できたことよりもできなかったことに着眼してしまう癖もわたしはよく知っていたし、

とにかくどんな誉め言葉や評価も受け取れない風だった。

実際に両方のお母さんとも何回も懇談していたし、子ども含めての三者面談もしたし、

どうしてそれぞれがそんな風になるのかは親子関係を見てたら一目瞭然だった。

あきらのお母さんは、息子のできないことも受け入れていた。

そして度重なる学校からの呼び出しについて、いつかこんな風に話してくれたことがあった。

「学校の先生が言うんです。

『可能性のある子どもは、こちらも、子どもがどんな風でも

あきらめずに接します。何度でも呼び出します。

でも、もうダメだと思ったら呼び出しはしません。』

そう言われたので、あきらにはまだ可能性があると思ってもらえてる、と私信じてるんです。
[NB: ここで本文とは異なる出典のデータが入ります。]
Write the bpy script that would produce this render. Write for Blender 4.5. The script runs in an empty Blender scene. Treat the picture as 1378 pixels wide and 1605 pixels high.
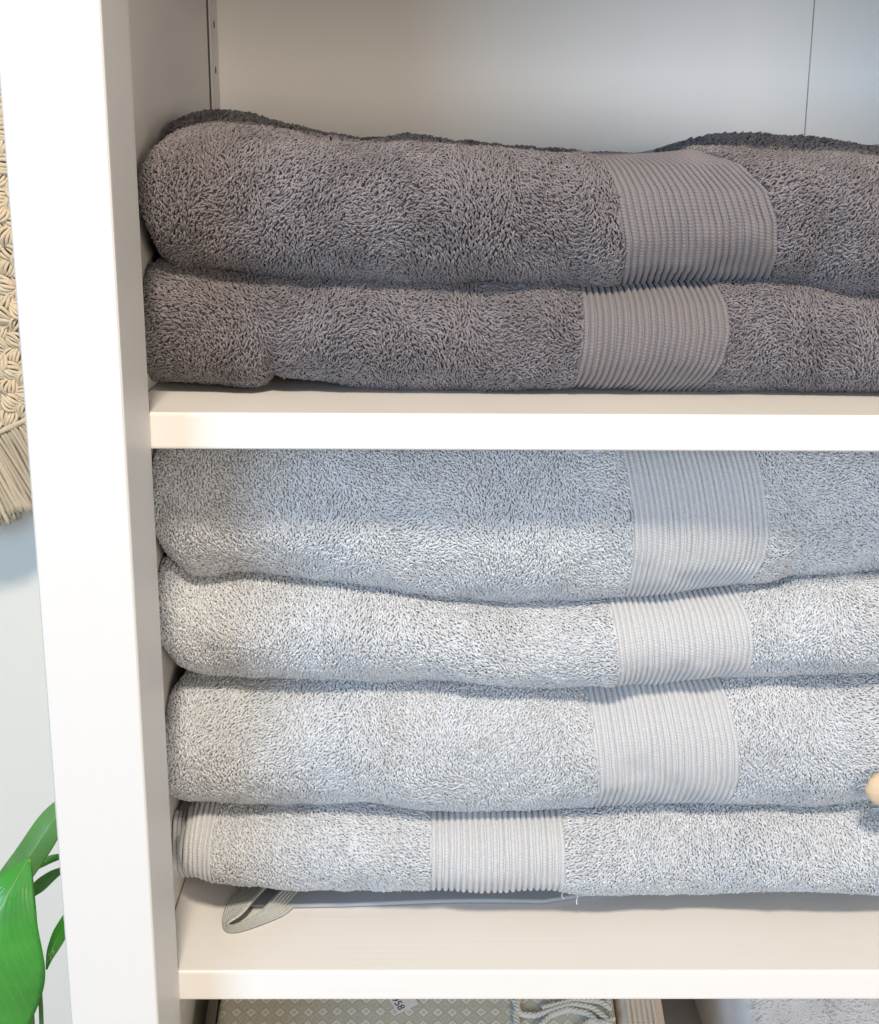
import bpy, bmesh, math, random
import numpy as np
from mathutils import Vector, Matrix

# ------------------------------------------------------------------ camera
ZC = 1.40                                    # camera height above the floor
F_PX, PW, PH = 2080.0, 1378.0, 1605.0        # focal length in photo pixels, photo size
PITCH, YAW, ROLL = math.radians(15.0), math.radians(0.64), math.radians(0.35)
_cp, _sp, _cy, _sy = math.cos(PITCH), math.sin(PITCH), math.cos(YAW), math.sin(YAW)
FWD = np.array([_sy*_cp, _cy*_cp, -_sp]); _r = np.array([_cy, -_sy, 0.0]); _u = np.cross(_r, FWD)
RGT = math.cos(ROLL)*_r + math.sin(ROLL)*_u
UPV = -math.sin(ROLL)*_r + math.cos(ROLL)*_u

S = bpy.context.scene
COL = S.collection
cam_d = bpy.data.cameras.new('camera'); cam = bpy.data.objects.new('camera', cam_d); COL.objects.link(cam)
cam_d.sensor_fit = 'HORIZONTAL'; cam_d.sensor_width = 36.0; cam_d.lens = 36.0*F_PX/PW
cam_d.clip_start = 0.02; cam_d.clip_end = 50.0
m = Matrix.Identity(4)
for i in range(3):
    m[i][0], m[i][1], m[i][2] = RGT[i], UPV[i], -FWD[i]
m[2][3] = ZC
cam.matrix_world = m
S.camera = cam

# ------------------------------------------------------------------ light
w = bpy.data.worlds.new('World'); S.world = w; w.use_nodes = True
w.node_tree.nodes['Background'].inputs[0].default_value = (1.0, 0.95, 0.90, 1)
w.node_tree.nodes['Background'].inputs[1].default_value = 0.15

def area_light(name, loc, target, power, color, sx, sy=None, shape='RECTANGLE'):
    d = bpy.data.lights.new(name, 'AREA'); d.energy = power; d.color = color; d.shape = shape
    d.size = sx
    if sy: d.size_y = sy
    o = bpy.data.objects.new(name, d); COL.objects.link(o)
    o.location = loc
    o.rotation_euler = (Vector(target)-Vector(loc)).to_track_quat('-Z', 'Y').to_euler()
    return o
# warm ceiling spot lamp in front of and above the shelves
area_light('ceiling_lamp', (-0.02, -0.84, ZC+2.14), (0.05, 1.0, ZC-0.25), 100, (1.0, 0.85, 0.68), 0.42, None, 'DISK')
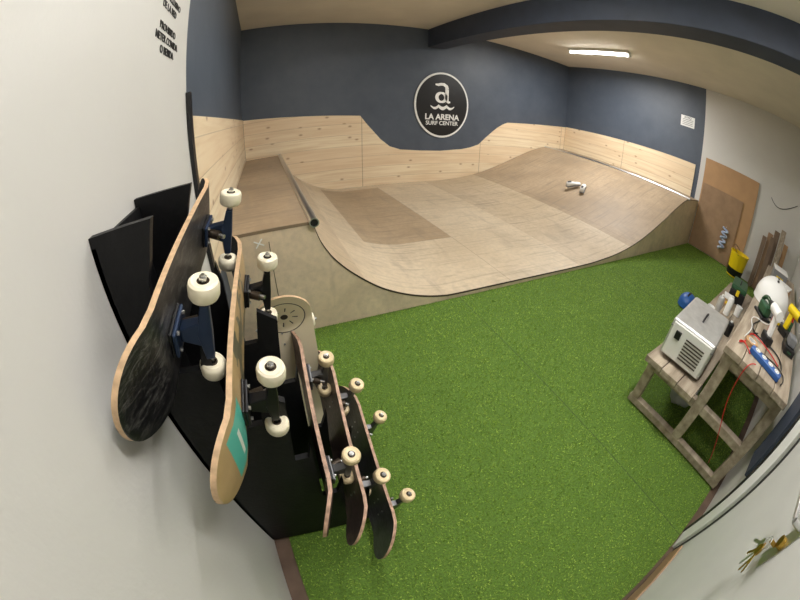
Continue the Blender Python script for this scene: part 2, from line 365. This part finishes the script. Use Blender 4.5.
rl=(math.radians(90),0,math.radians(90))
for i,(t,z) in enumerate([('USO EXCLUSIVO',1.975),('DE LA RED',1.93),('PROHIBIDO',1.84),('METER COMIDA',1.795),('O BEBIDA',1.75)]):
    text('text_line_%d'%(i+1),t,.042,m_blk,wl,(.002,0,z-1.8),rl,bold=.0002)
box('cardboard_sheet',(W-.03,1.20,G),(W-.018,2.43,1.74),m_card,bevel=.002)
box('hardboard_sheet',(W-.05,1.46,G),(W-.038,2.40,1.26),m_hb,bevel=.002)
# ------------------------------------------------------------ skateboards
ply_edge=mat('maple_ply_edge',(200,168,132),.5,noise=.2,nscale=60)
ply_edge2=mat('maple_ply_edge_worn',(176,142,120),.55,noise=.35,nscale=50)
m_cream=mat('urethane_cream',(240,230,204),.3); m_cream2=mat('urethane_aged',(230,208,166),.35,noise=.08,nscale=30); m_bear=mat('bearing_shield',(70,60,50),.35,.6)
m_nut=mat('axle_steel',(190,190,190),.3,1)
m_tr_b=mat('truck_blue',(44,60,88),.4,.5); m_tr_s=mat('truck_raw',(120,120,122),.4,.8); m_tr_k=mat('truck_black',(30,30,34),.4,.5)
m_grip=mat('grip_tape',(24,24,25),.95,noise=.25,nscale=200,bump=.4,bscale=400)
def scratch(name,c,c2,lo=.5,hi=.72):
    m=mat(name,c,.35);nt=m.node_tree;b=nt.nodes['Principled BSDF'];co,s=objco(nt)
    mp=nt.nodes.new('ShaderNodeMapping');mp.inputs['Scale'].default_value=(14,50,6);mp.inputs['Rotation'].default_value=(0,0,.7);nt.links.new(co,mp.inputs[0])
    n=nt.nodes.new('ShaderNodeTexNoise');n.inputs['Scale'].default_value=1.4;n.inputs['Detail'].default_value=12;n.inputs['Roughness'].default_value=.8;n.inputs['Distortion'].default_value=1.2;nt.links.new(mp.outputs[0],n.inputs['Vector'])
    r=nt.nodes.new('ShaderNodeValToRGB');r.color_ramp.elements[0].position=lo;r.color_ramp.elements[0].color=lin(c);r.color_ramp.elements[1].position=hi;r.color_ramp.elements[1].color=lin(c2);nt.links.new(n.outputs['Fac'],r.inputs[0]);nt.links.new(r.outputs[0],b.inputs['Base Color']);return m
g1=scratch('deck_black_scratched',(22,22,25),(118,116,112))
def tealdeck():
    m=mat('deck_teal_graphic',(205,165,105),.35);nt=m.node_tree;b=nt.nodes['Principled BSDF'];co,s=objco(nt)
    n=nt.nodes.new('ShaderNodeTexNoise');n.inputs['Scale'].default_value=14;nt.links.new(co,n.inputs['Vector'])
    w=mixc(nt,n.outputs['Fac'],lin((150,122,80)),lin((200,172,126)))
    x=s.outputs[0];y=s.outputs[1]
    k=mth(nt,'MULTIPLY',mth(nt,'GREATER_THAN',x,.225),mth(nt,'LESS_THAN',x,.325))
    k=mth(nt,'MULTIPLY',k,mth(nt,'LESS_THAN',mth(nt,'ABSOLUTE',y),.078))
    c=mixc(nt,k,w,lin((86,186,170)))
    sc=mth(nt,'MULTIPLY',mth(nt,'LESS_THAN',mth(nt,'ABSOLUTE',mth(nt,'SUBTRACT',x,.28)),.006),mth(nt,'LESS_THAN',mth(nt,'ABSOLUTE',y),.045));c=mixc(nt,sc,c,lin((235,235,225)))
    k2=mth(nt,'MULTIPLY',mth(nt,'GREATER_THAN',x,-.15),mth(nt,'LESS_THAN',x,.14));k2=mth(nt,'MULTIPLY',k2,mth(nt,'GREATER_THAN',n.outputs['Fac'],.5));c=mixc(nt,mth(nt,'MULTIPLY',k2,.8),c,lin((50,66,62)))
    nt.links.new(c,b.inputs['Base Color']);return m
g2=tealdeck()
g3=scratch('deck_maroon',(60,42,40),(150,118,106)); g4=scratch('deck_brown',(48,38,36),(110,84,72)); g5=scratch('deck_charcoal',(30,30,32),(80,80,80))
g3t=scratch('grip_brown',(78,62,58),(150,122,110),.42,.66); g4t=scratch('grip_dark_brown',(60,52,49),(116,98,90),.42,.66); g5t=scratch('grip_charcoal',(50,50,52),(94,94,96),.42,.66)
def ringdeck():
    m=mat('deck_ring_art',(232,222,196),.4);nt=m.node_tree;b=nt.nodes['Principled BSDF'];co,s=objco(nt)
    dx=mth(nt,'ADD',s.outputs[0],.29);d=mth(nt,'SQRT',mth(nt,'ADD',mth(nt,'POWER',dx,2),mth(nt,'POWER',s.outputs[1],2)))
    ring=mth(nt,'MULTIPLY',mth(nt,'GREATER_THAN',d,.074),mth(nt,'LESS_THAN',d,.078))
    dot=mth(nt,'LESS_THAN',d,.014)
    ray=mth(nt,'MULTIPLY',mth(nt,'GREATER_THAN',mth(nt,'SINE',mth(nt,'MULTIPLY',mth(nt,'ARCTAN2',s.outputs[1],dx),8)),.9),mth(nt,'MULTIPLY',mth(nt,'LESS_THAN',d,.05),mth(nt,'GREATER_THAN',d,.03)))
    c=mixc(nt,mth(nt,'MAXIMUM',ring,mth(nt,'MAXIMUM',dot,ray)),lin((246,232,200)),lin((70,60,50)))
    nt.links.new(c,b.inputs['Base Color']);return m
g6=ringdeck()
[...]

」

このお母さんには敵わんと思った。

一方のヒロシはどうだったのかと言うと、三者面談する前から薄々は気付いていたし、

ヒロシの口から語られることもあったから、あぁどうなるかな・・・と思っていたけれど、

本当に想像した通りの3人での話し合い(?)になった。

「(?)」を付けたのは、話し合いと呼んでいいのかすらわからない状態だったから。

「親の前で何も言えなくなる、親が先に何でも言って何でも決めてしまう」

ということをヒロシは時々こぼしていた。

だから、3人での話し合いの場も、まさにそんな風だった。

話し合いではなく、お母さんが一方的に話し倒す風だった。

ヒロシは委縮していたし、時にはもう何でもいいよと反抗的な態度に出ることもあったし、

とにかくそこに「調和」などというものは存在が許されないかのごとくだった。

反抗期特有の子ども、では片付けられない位に、ヒロシの痛みが伝わってくるようだった。

進路は、あきらはあきらにぴったりなところに行ったし、

ヒロシは第一志望が通らなかったけど、わたしは逆にそれで良かったと本気で思った。

なぜそう思ったのかと言うと、第一志望は、その辺りでは「超」がつく進学校だった。

こんな言い方は悪いけど、間違って合格したらさらにヒロシの潰さなくていい大切なものが

潰れると思った。

だから落ちてくれて本当に良かった、と心の中では思った。

(ちなみに、愛知県は公立2校受験方式)

振り返りはこれ位にして、とにかくこの2人がよく意識の上にのぼってきたのがここ最近。

わたしはどちらの子も、人間味溢れる、それぞれ独自の魅力に充ちていたと今でも思っている。

この対照的な2人がずっと出てくる日が続いて、一体何をわたしはこの子たちを通して

何を見ているのだろうと来る日も来る日も考えていた。

今日ようやくその答えがぱっと出てきた。

わたしがあきらから学んだことは、どこか著しく欠けるものがあっても本人次第でしあわせになれる

ということ。

そして、ヒロシからは、本当にありのままで十分に価値があるということ、本人がどんなに否定

しようとも、本人の持っている独自の人間力は他には代えられない素晴らしいものだということ。

2人からのメッセージが、今のわたしにはとても大切な学びになっている。